Banares and Hinduism:

A two-day visit to Banares presented Twain and his party with an opportunity to explore Hinduism and investigate especially its contradictions, orthodoxy and superstition. The filthy waters of the Ganges disgusted him, and the fact that pilgrims looked upon it as pure and purifying and drank it eagerly absolutely repelled him.

His enduring fascination with various ways that human cultures deal with death and burial was amply filled in Banares. He attended cremation ceremonies for hours on end, watching, stretching his mind to take it all in as he had earlier at the Parsee Towers of Silence, where Zoroastrians allow vultures to dispose of their dead. He later wrote, "We are drifting slowly – but hopefully – toward cremation these days. It could not be expected that this progress should be swift, but if it be steady and continuous, even if slow, that will suffice. When cremation becomes the rule, we shall cease to shudder at it; we should shudder at burial if we allowed ourselves to know what goes on in the grave."

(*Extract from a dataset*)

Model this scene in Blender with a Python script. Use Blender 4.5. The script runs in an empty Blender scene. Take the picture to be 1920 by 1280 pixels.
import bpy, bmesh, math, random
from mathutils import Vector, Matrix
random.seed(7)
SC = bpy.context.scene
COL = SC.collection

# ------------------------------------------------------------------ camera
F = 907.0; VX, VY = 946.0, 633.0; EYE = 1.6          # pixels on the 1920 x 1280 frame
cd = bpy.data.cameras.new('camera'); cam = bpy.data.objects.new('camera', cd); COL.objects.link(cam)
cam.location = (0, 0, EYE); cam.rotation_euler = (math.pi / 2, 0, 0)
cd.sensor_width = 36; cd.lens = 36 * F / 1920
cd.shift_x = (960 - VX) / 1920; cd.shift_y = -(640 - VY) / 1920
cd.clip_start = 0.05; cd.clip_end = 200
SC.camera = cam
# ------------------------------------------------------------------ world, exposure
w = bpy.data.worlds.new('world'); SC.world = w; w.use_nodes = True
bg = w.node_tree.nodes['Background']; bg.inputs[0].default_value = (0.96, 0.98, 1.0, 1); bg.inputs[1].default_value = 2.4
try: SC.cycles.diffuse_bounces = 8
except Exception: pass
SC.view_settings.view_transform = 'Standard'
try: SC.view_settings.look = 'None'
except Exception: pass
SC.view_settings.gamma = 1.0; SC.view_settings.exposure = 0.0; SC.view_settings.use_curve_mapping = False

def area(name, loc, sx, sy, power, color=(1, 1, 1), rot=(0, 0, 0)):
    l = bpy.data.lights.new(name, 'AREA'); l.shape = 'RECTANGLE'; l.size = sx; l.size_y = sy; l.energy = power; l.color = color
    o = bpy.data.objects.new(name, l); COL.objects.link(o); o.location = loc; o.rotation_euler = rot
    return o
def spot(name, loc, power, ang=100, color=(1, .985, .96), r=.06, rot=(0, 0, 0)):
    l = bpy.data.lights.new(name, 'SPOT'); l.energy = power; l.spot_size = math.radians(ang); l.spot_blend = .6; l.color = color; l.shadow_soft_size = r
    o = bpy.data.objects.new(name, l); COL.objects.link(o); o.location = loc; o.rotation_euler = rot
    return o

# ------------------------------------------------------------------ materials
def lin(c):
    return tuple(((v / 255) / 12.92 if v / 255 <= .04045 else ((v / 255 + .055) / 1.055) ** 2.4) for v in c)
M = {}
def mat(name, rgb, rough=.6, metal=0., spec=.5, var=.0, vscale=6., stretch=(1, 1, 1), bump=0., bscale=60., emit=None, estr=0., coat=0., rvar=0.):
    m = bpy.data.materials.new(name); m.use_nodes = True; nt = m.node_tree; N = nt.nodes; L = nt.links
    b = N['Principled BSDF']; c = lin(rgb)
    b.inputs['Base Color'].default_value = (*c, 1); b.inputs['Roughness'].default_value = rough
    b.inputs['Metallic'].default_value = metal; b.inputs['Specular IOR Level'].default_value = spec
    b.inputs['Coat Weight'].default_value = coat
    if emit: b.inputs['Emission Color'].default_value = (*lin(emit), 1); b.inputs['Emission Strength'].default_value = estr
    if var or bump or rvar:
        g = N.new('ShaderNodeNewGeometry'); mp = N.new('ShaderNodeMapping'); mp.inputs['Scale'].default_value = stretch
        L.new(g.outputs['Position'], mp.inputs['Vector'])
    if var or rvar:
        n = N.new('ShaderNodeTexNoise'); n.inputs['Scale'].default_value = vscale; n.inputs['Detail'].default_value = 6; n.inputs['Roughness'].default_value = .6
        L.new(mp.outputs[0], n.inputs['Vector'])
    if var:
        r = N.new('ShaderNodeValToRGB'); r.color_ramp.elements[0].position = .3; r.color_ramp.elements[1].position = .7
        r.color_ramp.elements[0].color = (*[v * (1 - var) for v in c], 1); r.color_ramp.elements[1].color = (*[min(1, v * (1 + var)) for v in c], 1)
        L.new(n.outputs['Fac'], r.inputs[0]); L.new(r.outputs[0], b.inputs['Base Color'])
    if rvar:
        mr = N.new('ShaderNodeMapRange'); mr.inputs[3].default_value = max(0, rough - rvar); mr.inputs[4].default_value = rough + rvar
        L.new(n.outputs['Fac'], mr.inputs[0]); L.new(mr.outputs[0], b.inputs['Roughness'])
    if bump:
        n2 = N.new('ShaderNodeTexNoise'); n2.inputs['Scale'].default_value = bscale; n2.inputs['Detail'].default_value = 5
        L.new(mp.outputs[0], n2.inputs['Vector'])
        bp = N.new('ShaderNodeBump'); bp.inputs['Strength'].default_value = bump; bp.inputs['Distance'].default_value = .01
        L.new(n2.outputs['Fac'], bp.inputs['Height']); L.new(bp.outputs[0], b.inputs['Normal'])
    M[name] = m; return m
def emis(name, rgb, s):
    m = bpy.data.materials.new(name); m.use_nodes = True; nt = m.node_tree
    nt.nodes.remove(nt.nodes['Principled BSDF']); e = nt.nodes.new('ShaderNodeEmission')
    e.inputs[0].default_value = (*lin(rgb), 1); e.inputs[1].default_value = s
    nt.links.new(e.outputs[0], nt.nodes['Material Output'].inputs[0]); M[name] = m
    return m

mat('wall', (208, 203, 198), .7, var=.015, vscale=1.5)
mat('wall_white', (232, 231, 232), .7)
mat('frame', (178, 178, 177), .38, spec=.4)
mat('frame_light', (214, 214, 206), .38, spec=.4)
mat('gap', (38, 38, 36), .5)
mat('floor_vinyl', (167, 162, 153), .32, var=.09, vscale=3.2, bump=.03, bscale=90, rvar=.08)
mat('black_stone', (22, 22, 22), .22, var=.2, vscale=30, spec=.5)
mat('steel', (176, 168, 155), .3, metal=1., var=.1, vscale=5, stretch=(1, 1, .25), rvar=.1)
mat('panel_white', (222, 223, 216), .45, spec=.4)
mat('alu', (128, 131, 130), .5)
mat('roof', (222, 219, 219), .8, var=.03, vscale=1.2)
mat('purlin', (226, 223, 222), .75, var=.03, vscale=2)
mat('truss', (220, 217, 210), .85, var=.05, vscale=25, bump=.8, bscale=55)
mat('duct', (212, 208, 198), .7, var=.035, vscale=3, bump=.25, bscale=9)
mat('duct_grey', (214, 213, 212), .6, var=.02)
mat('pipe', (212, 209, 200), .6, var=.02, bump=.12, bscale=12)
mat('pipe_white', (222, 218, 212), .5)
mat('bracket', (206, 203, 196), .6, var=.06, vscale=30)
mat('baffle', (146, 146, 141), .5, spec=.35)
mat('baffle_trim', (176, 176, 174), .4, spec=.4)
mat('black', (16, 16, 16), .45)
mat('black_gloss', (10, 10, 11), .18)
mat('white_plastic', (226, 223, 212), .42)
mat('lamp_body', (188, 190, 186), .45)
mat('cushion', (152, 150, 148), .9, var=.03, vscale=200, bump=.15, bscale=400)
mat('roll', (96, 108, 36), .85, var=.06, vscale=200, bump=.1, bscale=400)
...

It is truly unfortunate that Mark Twain was taken around Banares by "a good Christian," Rev. Parker, who understood little and cared less about Hinduism's subtle ways. Twain became victim to one of his own insights, shared in A Tramp Abroad: "Between fools and guidebooks a man could acquire ignorance enough in twenty-four hours in a country like this to last him a year."

His story of Banares is caustic in its criticism of Hindu beliefs. He noted that wherever there was room for one more lingam, a lingam was there. "If Vishnu had foreseen what this town was going to be, he would have called it Idolville or Lingamburg." Still, he saw so much that was strange and new to him, experienced so fully, that he was to later say, "I think Banares is one of the most wonderful places I have ever seen. It has struck me that a Westerner feels in Banares very much as an Oriental must feel while he is planted down in the middle of London."

We interrupt our story here, having just recalled our promise, made hastily in the final paragraph of Part One, to tell you of our own encounters with Mark Twain. Next month we'll pick up the adventurer in Banares.

More decades ago than we dare speak of, the staff of HINDUISM TODAY lived and served in our remote Hindu monastery in the mountain-desert region of Nevada. The large wood and brick building stood three stories high and was surrounded on all sides by sage in the summer and deep snow in the winter. It was just half a mile from Virginia City. As it happens, Samuel Clemens came to Virginia City with his brother in the summer of 1861. He was just 26. He failed at mining and stock speculations, and became a writer for the Virginia City Territorial Enterprise, the local newspaper. It was here, on February 3, 1863, that "Mark Twain" was born when young Clemens signed a humorous travelog with the pseudonym.

The town's Wild West brewery served the thirsts of about 70,000 miners. The paper's offices were a short walk down the valley to the congenial pub and Twain visited it often, mingling with the self-reliant gold-diggers. In case you haven't guessed, a hundred years later, in 1965, the Old Nevada Brewery became a Hindu monastic retreat. Even in those days, we were deeply involved in publishing. On several occasions we worked with the Territorial Enterprise (which had become a museum) setting type for our books with the same hand-set wooden letters that had once been used by editor Clemens.

Years later, we settled in Hawaii. Mark Twain had been here first (on his way to India). He declared Kauai's Lumahai Beach the most beautiful one in the world. It is.

And so it was that our destiny and that of the inimitable Mark Twain crossed – almost exactly a hundred years apart.